The organizations challenged the claim by the law’s supporters that the special prosecutor appointed for SEPTA under Act 40 would simply provide additional resources for law enforcement.

“This law replaces a Philadelphia prosecutor who is accountable to the city’s voters with a political appointee who is effectively accountable to no one.”

They pointed to language in the statute that says, “a special prosecutor may assert preemptive prosecutorial jurisdiction over any criminal actions…in cases in which a special prosecutor asserts preemptive prosecutorial jurisdiction under this section, no other prosecuting entity for the Commonwealth shall have authority to act, except as authorized by the special prosecutor.”

“This law replaces a Philadelphia prosecutor who is accountable to the city’s voters with a political appointee who is effectively accountable to no one,” said Claudia DePalma, senior attorney at the Public Interest Law Center. “This prosecutor would never have to face voters in the community they are appointed to oversee, unlike any other prosecutor in Pennsylvania.”

Contrary to assertions from the proponents of Act 40, District Attorney Krasner has brought charges against individuals arrested on SEPTA in 92 percent of cases, in line with his predecessors.
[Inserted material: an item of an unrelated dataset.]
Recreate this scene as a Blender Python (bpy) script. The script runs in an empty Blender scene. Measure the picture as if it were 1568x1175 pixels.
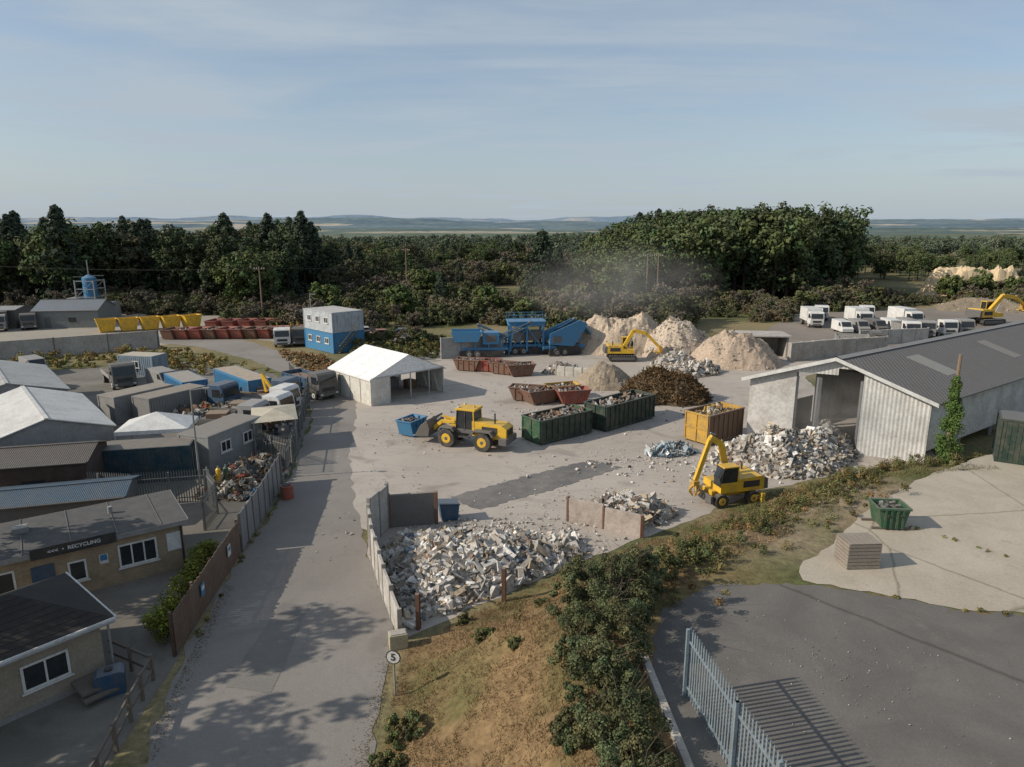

Krasner was reelected to a second term with 69 percent of the vote in 2021, running on a platform that included implementing policies to address over-policing in Black and Brown neighborhoods and deprioritizing prosecutions of certain low-level offenses.

“This is an example of disrespect from Harrisburg legislators towards voters in the only county in Pennsylvania where the majority of the electorate are people of color,” said Stephen Loney, Senior Supervising Attorney of the ACLU-PA. “We should not accept this attempt to nullify Philadelphia voters’ decision to elect a local official that pursues policies that some politicians hundreds of miles away dislike.”